ロヒール・ファン・デル・ウェイデン

ロヒール・ファン・デル・ウェイデン

Unknown 1464

ロヒール・ファン・デル・ウェイデン

ロヒール・ファン・デル・ウェイデン(蘭: Rogier van der Weyden、1399年/1400年 - 1464年6月18日)は、初期フランドル派の画家。現存しているファン・デル・ウェイデンの作品の多くは、キリスト教的主題が描かれた祭壇画と肖像画である。伝わっているその生涯は平穏でとくに大きな出来事などは起こっていないが、当時もっとも成功しており、国際的な名声を得ていた画家だった。その作品はイタリアやスペインへも持ち込まれ、ブルゴーニュ公フィリップ3世のようなネーデルラントの貴族階級や、諸外国の王侯貴族からの絵画制作依頼を受けていた。15世紀後半には、フランドルの宮廷画家ヤン・ファン・エイクを凌ぐまでに高い評価を得ている。しかしながら17世紀になってバロック美術が台頭し、絵画の潮流が変化していくとともにファン・デル・ウェイデンの名声は低くなり、18世紀半ばにはほとんど忘れ去られた画家となっていた。しかしその後200年の間に、徐々にではあるがファン・デル・ウェイデンの再評価が進み、現在ではロベルト・カンピン、ヤン・ファン・エイクとともに初期フランドル派を代表する三大巨匠であり、15世紀の北方絵画においてもっとも影響力があった画家とみなされている。

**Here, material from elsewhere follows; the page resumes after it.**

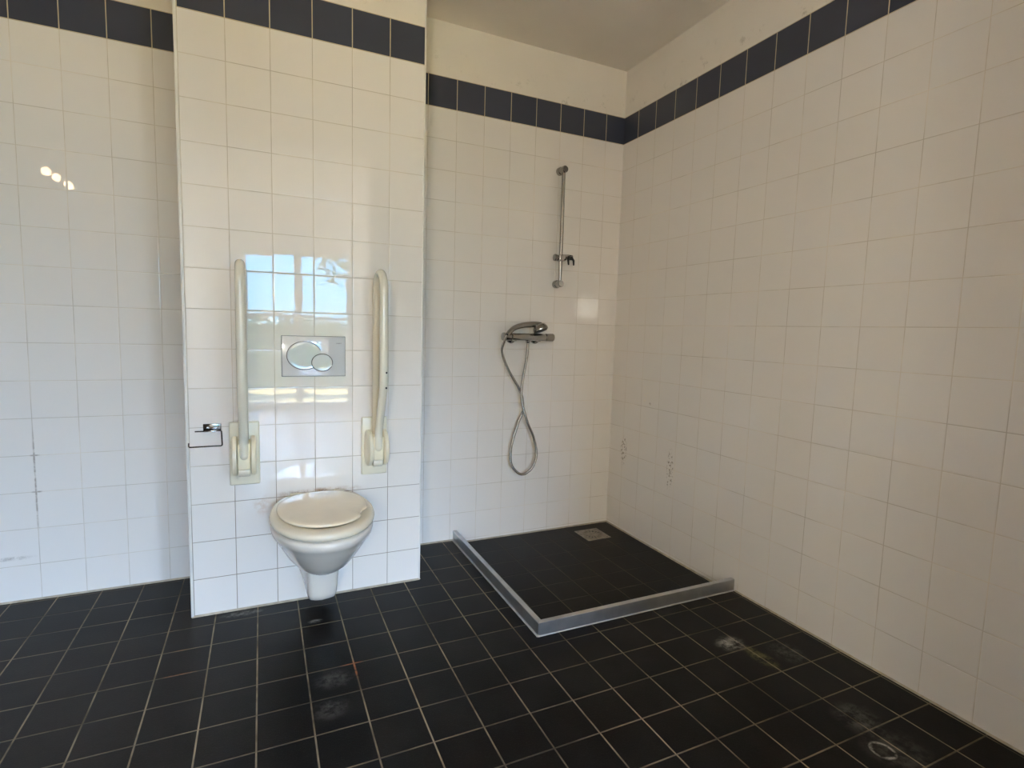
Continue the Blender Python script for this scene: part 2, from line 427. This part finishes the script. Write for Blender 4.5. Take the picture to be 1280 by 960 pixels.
# outside: paving and a tree before the window
bm = bmesh.new(); box(bm, -30, 30, -60, -6.1, -0.3, -0.12); link('floor_outdoors', bm, m_pave, smooth=False, kind='structure')
tree = thing('tree', 'leafy tree outside, mirrored in the upper right window pane on the tiles', 'tree', (0.9, -13.0, -0.12))
bm = bmesh.new(); tube(bm, [(0, 0, 0), (0.05, 0, 1.2), (-0.05, 0.1, 2.4), (0.1, 0, 3.6)], [0.16, 0.12, 0.09, 0.04], 10)
for k in range(7):
    a = k * 0.9; tube(bm, [(0, 0.05, 2.0 + 0.2 * k), (0.7 * math.cos(a), 0.7 * math.sin(a), 2.5 + 0.2 * k), (1.3 * math.cos(a), 1.2 * math.sin(a), 2.7 + 0.2 * k)], [0.05, 0.03, 0.012], 6)
link('trunk', bm, m_bark, tree)
bm = bmesh.new()
for k in range(1500):
    d = Vector((random.gauss(0, 1), random.gauss(0, 1), random.gauss(0, 1))).normalized() * (random.random() ** 0.4)
    c = Vector((d.x * 1.9, d.y * 1.6, 3.3 + d.z * 1.25)); a = Vector((random.gauss(0, 1), random.gauss(0, 1), random.gauss(0, 1))).normalized(); b = a.orthogonal().normalized()
    s = random.uniform(0.06, 0.12)
    bm.faces.new([bm.verts.new(c + q) for q in (a * s, b * s * 0.5, -a * s, -b * s * 0.5)])
link('foliage', bm, m_leaf, tree, smooth=False)

hedge = bmesh.new()
for k in range(9000):
    c = Vector((random.uniform(-9, 9), random.uniform(-0.35, 0.35), random.uniform(0.0, 1.36 + 0.05 * math.sin(k))))
    a = Vector((random.gauss(0, 1), random.gauss(0, 1), random.gauss(0, 1))).normalized(); b = a.orthogonal().normalized(); q = random.uniform(0.07, 0.13)
    hedge.faces.new([hedge.verts.new(c + p) for p in (a * q, b * q * 0.5, -a * q, -b * q * 0.5)])
box(hedge, -9, 9, -0.3, 0.3, 0, 1.25)
ho = link('hedge', hedge, m_leaf, smooth=False, loc=(0, -10.0, -0.12)); ho['label'] = 'clipped hedge outside, a dark strip mirrored under the blue sky in the tiles'; ho['category'] = 'hedge'

# ------------------------------------------------------------------ toilet
TX = -1.763
toilet = thing('toilet', 'white wall-hung toilet with a cream lid, under the flush plate', 'toilet', (TX, PY + 0.0004, 0))
def egg(hw, sf, z, sb=0.0, n=56, hb=None, e=0.92, cx=0.0):
    """outline seen from above: rounded front at distance sf from the wall, straight-ish sides back to sb"""
    hb = hw * 0.93 if hb is None else hb
    sm = sb + 0.42 * (sf - sb); pts = []
    for k in range(n):
        a = -PI / 2 + 2 * PI * k / n
        c, s = math.cos(a), math.sin(a)
        if s >= 0:
            pts.append((cx + hw * math.copysign(abs(c) ** e, c), -(sm + (sf - sm) * s ** e), z))
        else:
            q = abs(s) ** 0.55; w = hw + (hb - hw) * q ** 2
            pts.append((cx + w * math.copysign(min(1.0, abs(c) ** 0.28), c), -(sm - (sm - sb) * abs(s) ** 0.9), z))
    return pts
bm = bmesh.new()
secs = [(0.225, 0.045, 0.275, .045), (0.231, 0.068, 0.306, .06), (0.243, 0.090, 0.336, .08), (0.266, 0.113, 0.372, .10), (0.300, 0.135, 0.408, .115), (0.335, 0.152, 0.442, .128), (0.362, 0.165, 0.468, .138),
        (0.378, 0.171, 0.480, .15), (0.388, 0.178, 0.492, .165), (0.400, 0.1835, 0.503, .175), (0.415, 0.186, 0.510, .178), (0.425, 0.184, 0.508, .178), (0.430, 0.178, 0.501, .172)]
loft(bm, [egg(h, s, z, 0.0, hb=hb) for z, h, s, hb in secs])
link('bowl', bm, m_ceramic, toilet, angle=60)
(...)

1695年と1940年に当時の記録文書が失われ、ファン・デル・ウェイデンの生涯についてはわずかなことしか分かっておらず不明な点が多い。現在のベルギーにあたる、 ブルゴーニュ領ネーデルラントのトゥルネーで1399年か1400年に生まれた。出生名はロジェ・ド・ラ・パステュールで、父はヘンリ・デ・レ・パストゥール、母はアニエス・デ・ワットルローである。ファン・デル・ウェイデンは1426年ごろにエリザベト・ホッファールと結婚しており、1436年にはブリュッセルの公式画家となった。このときに自身の名前をフランス風からオランダ風の「ファン・デル・ウェイデン」に改めたと考えられている。これら以外のファン・デル・ウェイデンの生涯は二次的資料から推測するほかなく、議論の的となっているものもある。しかしながら、現在ファン・デル・ウェイデンの作品とされている絵画が真作かどうかの議論になることはまずない。逆に19世紀では、現在ファン・デル・ウェイデンの真作とされている作品が、他の画家の作品であると考えられていたことも多かった。

ファン・デル・ウェイデンは自画像を描いておらず、重要な作品の多くが17世紀後半に失われてしまっている。ファン・デル・ウェイデンのものと見られる最初期の記録は1427年からで、1427年から1432年にかけてロベルト・カンピンのもとで修行をしていたというものである。そして間もなく師のカンピンの技量を上回り、最終的にはカンピンの作品に影響を及ぼすまでに優れた技術を身につけたといわれるが、ファン・デル・ウェイデンがカンピンの弟子だったという説にも異論がないわけではない。徒弟期間を終えたファン・デル・ウェイデンは、トゥルネーの芸術家ギルドの聖ルカ組合にマイスターとして登録されている。1435年に移住したブリュッセルでも、その卓越した技術と感情豊かな筆使い、色彩感覚はすぐさま高い評価を受けるようになった。1435年には代表作の一つ『十字架降架』を描きあげ、北ヨーロッパでもっとも人気があり、影響力の高い画家であるという評価を不動のものとした。

ファン・デル・ウェイデンは人物像を描くときに、実在の人物をモデルにした。その観察力は非常に高かったが、表情などモデルの特定の要素を優雅に理想化して描くことも多く、とくに三連祭壇画に描かれた人物像にその傾向が強い。つねに豊麗で温かみのある色使いで感情豊かな人物像を描いているが、作品に感じられる哀愁感と写実主義でも高く評価されている。ファン・デル・ウェイデンの肖像画の多くは上半身のみで斜め前を向いた作品で、宗教的な祭壇画と同じように好んでよく描いている。ファン・デル・ウェイデンは異例なまでに多くの色と様々な色調を用いて絵画を描いた。もっとも優れた作品では一箇所として同じ色調は見られず、白色でさえも様々な階調で塗り分けられている。